Les mesures envisagées une fois la clause de sauvegarde activées seraient des contingents, la priorité sur le marché du travail aux personnes vivant en Suisse, la restriction du droit de séjour des Européens en cas de chômage ou pour la recherche d’un emploi.

 

…qui sont inapplicables

La communication fédérale est rassurante: elle reconnaît que l’immigration, si elle est excessive, est en elle-même un facteur de désordre social. Elle fixe des critères précis pour décider s’il faut mettre en œuvre des mesures concrètes. On entrouvre même la porte pour qu’un Canton puisse demander une application particulière de la libre circulation sur son territoire.

Malheureusement, ces promesses ne résistent pas à une analyse politique et juridique des accords avec l’UE.

Premièrement, Vincenzo Mascioli, secrétaire d’Etat aux migrations, reconnait d’emblée que si ces barèmes avaient été appliqués ces dernières années, le Conseil fédéral aurait dû examiner l’activation de la clause de sauvegarde à pas moins de huit reprises depuis 2002. Cela aurait été le cas en 2002, 2003, 2008, 2009, 2011, 2013, 2020 et 2022. La hausse du chômage aurait déclenché le processus à quatre reprises durant cette période.

Si notre gouvernement fédéral estime ces critères pertinents, il doit alors constater que la libre circulation des personnes est déjà excessive et donc négocier avec l’UE, non une clause de sauvegarde, mais une limitation permanente de la libre circulation des personnes. Sinon, les seuils annoncés ne visent qu’à donner une impression de maîtrise et l’exécutif n’a pas l’intention de mettre en œuvre la clause après avoir «examiné» son activation.

Sur le plan juridique, ces déclarations n’ont qu’un usage interne. On parle en effet de transposition des principes de l’ALCP nouveau dans le droit interne helvétique. L’UE n’est nullement liée. Pour lier les parties, il eût fallu intégrer ces critères dans l’accord lui-même. Comme la Commission européenne a toujours insisté sur le caractère restrictif et exceptionnel de la clause de sauvegarde, on peut douter que c’eût été possible. Surtout, l’UE ne peut pas admettre que l’importance de l’immigration des Etats européens vers la Suisse puisse constituer, en tant que tel, un facteur de «difficultés sérieuses» alors que l’intensification des échanges intra-européens constitue un pilier de sa fondation et de son développement.

 

Un mécanisme complexe

Par ailleurs, malgré la rhétorique utilisée par le Conseil fédéral, il n’appartient pas à la Suisse de décider de déclencher la clause de sauvegarde et de fixer les éventuelles mesures en découlant.

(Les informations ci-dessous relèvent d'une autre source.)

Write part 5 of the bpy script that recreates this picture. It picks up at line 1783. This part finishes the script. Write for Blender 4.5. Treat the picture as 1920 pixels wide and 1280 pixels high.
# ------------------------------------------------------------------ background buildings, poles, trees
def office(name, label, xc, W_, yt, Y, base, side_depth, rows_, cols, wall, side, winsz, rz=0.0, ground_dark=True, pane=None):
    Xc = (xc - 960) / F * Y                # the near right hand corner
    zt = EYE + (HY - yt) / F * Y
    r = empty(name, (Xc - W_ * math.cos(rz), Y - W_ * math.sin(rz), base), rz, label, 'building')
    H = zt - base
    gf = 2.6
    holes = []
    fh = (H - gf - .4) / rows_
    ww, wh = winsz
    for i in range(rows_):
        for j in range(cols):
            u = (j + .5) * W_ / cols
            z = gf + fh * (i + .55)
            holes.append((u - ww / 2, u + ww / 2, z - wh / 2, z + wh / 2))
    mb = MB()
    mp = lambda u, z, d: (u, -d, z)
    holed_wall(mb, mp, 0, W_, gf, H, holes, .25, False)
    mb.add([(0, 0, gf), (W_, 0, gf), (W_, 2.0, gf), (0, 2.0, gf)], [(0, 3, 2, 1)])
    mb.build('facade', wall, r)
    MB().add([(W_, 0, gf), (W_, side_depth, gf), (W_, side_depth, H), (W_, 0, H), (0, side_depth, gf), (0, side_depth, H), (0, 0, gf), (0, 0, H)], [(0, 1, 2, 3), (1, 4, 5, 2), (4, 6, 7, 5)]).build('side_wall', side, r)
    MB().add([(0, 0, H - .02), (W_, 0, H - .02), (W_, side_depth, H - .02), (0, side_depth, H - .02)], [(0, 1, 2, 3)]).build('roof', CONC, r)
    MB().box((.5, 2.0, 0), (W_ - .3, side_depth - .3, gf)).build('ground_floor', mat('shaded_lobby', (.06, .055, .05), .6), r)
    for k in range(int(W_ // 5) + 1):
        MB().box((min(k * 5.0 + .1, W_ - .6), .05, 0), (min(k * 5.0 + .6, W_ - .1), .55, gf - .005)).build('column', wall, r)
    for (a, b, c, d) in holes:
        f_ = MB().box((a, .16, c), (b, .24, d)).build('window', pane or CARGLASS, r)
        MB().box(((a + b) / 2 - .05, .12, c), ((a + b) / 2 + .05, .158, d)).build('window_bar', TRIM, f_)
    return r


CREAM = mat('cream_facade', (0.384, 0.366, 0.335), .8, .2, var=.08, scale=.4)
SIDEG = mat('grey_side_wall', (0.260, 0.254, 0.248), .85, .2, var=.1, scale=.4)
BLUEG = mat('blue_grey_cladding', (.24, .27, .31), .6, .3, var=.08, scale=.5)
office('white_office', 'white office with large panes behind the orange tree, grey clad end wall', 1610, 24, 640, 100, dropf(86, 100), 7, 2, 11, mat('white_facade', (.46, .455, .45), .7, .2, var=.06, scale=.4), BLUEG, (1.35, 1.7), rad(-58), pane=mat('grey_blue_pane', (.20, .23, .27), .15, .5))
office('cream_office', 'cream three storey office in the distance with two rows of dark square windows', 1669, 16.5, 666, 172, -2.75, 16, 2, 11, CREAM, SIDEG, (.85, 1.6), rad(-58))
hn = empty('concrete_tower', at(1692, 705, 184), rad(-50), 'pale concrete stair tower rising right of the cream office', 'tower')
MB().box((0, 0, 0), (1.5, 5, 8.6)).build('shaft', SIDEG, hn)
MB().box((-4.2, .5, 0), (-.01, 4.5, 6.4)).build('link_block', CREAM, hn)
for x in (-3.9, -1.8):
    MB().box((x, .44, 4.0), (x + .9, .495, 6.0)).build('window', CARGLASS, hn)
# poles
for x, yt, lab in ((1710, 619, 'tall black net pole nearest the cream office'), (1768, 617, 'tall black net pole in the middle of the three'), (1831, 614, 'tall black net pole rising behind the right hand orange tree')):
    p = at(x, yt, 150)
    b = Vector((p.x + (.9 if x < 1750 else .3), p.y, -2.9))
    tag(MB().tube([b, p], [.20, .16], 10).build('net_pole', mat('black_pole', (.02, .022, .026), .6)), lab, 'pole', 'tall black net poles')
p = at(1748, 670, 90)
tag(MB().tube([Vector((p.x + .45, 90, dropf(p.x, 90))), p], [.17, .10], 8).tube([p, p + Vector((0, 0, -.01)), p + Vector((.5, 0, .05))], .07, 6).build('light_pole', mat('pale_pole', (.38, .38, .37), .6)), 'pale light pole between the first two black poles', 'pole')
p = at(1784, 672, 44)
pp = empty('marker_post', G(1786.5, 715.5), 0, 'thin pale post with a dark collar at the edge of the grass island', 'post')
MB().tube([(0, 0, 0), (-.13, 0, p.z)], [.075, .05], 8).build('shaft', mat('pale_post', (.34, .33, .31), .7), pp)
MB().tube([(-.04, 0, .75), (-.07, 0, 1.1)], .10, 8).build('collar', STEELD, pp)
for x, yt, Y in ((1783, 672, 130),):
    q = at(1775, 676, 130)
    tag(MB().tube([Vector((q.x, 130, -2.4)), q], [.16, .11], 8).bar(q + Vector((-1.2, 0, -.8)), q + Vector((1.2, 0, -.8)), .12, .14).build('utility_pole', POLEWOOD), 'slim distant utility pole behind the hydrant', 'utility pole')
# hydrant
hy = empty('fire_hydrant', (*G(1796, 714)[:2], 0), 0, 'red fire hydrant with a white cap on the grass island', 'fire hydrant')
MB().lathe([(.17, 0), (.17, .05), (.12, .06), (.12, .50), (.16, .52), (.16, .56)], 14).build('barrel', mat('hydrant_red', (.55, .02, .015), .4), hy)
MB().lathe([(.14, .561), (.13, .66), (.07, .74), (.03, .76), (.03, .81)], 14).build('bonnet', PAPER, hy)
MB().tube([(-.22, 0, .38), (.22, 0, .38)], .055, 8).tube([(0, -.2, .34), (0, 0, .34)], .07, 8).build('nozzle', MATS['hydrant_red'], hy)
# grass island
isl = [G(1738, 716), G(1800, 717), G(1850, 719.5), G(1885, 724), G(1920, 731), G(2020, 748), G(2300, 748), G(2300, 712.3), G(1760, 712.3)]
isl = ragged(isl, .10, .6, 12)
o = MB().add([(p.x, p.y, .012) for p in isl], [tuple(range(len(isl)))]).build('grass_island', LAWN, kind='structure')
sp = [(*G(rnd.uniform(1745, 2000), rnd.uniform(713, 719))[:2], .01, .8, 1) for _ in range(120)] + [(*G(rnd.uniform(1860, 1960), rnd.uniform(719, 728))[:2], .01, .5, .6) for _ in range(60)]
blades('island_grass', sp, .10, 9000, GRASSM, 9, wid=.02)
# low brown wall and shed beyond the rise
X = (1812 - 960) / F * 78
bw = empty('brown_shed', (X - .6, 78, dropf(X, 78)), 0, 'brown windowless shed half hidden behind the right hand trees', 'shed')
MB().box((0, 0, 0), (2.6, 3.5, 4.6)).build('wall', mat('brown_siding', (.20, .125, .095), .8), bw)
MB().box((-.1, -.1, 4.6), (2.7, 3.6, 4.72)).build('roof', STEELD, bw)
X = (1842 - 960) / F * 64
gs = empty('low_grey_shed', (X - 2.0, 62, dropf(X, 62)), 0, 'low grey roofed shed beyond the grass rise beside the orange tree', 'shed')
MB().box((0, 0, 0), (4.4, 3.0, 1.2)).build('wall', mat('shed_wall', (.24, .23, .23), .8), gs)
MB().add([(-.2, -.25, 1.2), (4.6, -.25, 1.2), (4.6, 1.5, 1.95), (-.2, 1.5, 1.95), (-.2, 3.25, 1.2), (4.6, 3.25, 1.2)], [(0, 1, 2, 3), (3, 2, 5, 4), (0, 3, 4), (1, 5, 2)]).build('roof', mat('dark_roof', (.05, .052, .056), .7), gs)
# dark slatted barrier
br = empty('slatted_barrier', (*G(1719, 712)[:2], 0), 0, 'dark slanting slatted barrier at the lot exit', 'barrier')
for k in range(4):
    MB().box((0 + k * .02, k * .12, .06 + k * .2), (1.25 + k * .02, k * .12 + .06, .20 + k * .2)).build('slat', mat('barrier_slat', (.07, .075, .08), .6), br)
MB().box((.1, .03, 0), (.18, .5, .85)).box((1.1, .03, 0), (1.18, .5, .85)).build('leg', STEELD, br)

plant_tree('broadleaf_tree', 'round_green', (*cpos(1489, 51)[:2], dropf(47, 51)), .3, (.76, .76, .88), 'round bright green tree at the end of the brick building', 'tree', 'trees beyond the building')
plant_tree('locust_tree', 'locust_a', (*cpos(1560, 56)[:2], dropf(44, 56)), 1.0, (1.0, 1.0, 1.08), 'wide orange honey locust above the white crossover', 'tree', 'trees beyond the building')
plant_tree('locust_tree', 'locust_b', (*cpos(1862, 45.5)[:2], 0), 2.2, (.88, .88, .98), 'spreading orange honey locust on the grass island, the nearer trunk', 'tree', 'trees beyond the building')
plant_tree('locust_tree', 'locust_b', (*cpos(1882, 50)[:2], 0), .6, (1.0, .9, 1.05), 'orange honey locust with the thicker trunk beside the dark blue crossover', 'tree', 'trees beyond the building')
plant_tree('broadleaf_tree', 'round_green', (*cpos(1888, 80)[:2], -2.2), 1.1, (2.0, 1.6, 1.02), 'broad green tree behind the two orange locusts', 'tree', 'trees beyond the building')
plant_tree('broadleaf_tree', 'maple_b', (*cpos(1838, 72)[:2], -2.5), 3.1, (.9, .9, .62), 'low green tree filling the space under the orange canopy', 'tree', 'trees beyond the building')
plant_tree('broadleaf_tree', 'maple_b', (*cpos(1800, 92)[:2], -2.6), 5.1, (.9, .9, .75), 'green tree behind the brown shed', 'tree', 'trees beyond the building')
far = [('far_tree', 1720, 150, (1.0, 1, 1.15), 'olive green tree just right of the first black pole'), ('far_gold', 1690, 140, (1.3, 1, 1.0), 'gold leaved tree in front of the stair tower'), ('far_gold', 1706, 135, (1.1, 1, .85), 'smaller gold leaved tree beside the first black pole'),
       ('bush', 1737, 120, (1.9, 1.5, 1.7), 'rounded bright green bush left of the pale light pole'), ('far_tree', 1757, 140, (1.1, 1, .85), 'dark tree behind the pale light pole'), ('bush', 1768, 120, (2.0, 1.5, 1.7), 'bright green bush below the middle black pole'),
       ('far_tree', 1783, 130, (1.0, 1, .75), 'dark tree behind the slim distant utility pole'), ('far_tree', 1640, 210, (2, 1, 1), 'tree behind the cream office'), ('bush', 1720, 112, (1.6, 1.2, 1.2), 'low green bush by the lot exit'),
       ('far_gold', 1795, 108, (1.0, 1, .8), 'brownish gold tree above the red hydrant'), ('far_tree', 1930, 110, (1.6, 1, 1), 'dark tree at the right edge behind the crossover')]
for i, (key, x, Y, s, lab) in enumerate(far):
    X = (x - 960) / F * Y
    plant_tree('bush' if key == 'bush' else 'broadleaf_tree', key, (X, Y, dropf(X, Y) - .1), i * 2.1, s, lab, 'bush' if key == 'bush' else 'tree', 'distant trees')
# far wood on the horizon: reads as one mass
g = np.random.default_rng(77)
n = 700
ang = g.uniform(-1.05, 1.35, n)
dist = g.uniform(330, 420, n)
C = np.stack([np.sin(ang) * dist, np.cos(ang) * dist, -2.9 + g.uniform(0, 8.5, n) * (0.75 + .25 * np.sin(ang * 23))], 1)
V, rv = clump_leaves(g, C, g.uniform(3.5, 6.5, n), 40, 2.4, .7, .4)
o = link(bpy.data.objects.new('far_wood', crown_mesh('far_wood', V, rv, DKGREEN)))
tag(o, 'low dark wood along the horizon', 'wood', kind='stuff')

Le gouvernement doit d’abord solliciter le Comité mixte Suisse-UE pour l’autoriser à prendre les dispositions de protection proposées. Mais même avec son accord, le traité négocié autorise l’UE à répondre par des «mesures de rééquilibrage proportionnées au but visé» dans le domaine de la libre circulation des personnes.

Si l’UE ne donne pas son accord, avec ou sans mesures de rétorsion, la Suisse peut saisir le Tribunal arbitral. Si ce dernier donne raison à la Suisse, les mesures temporaires de sauvegarde peuvent s’appliquer et l’UE ne peut prendre des mesures qu’en matière de libre circulation des personnes. Si le Tribunal arbitral conclut que les conditions d’application de la clause de sauvegarde ne sont pas remplies, le Conseil fédéral peut tout de même décider des mesures de protection, mais l’UE peut alors prendre des mesures dans tous les autres accords sur le marché intérieur, hors agriculture.

La clause de sauvegarde de l’ALCP, fondée sur la notion floue de «problèmes sérieux d’ordre économique ou social», est juridiquement très complexe. Sa mise en œuvre politique est contraire aux buts de l’Union européenne vers un marché européen sans frontières et aux attentes d’Economiesuisse d’un réservoir de main-d’œuvre illimité. Il est douteux qu’elle puisse jamais être appliquée.

Notes:

1   Communiqué de presse du Conseil fédéral du 14 mai 2025.

2   Article d’Annick Chevillot du 14 mai 2025.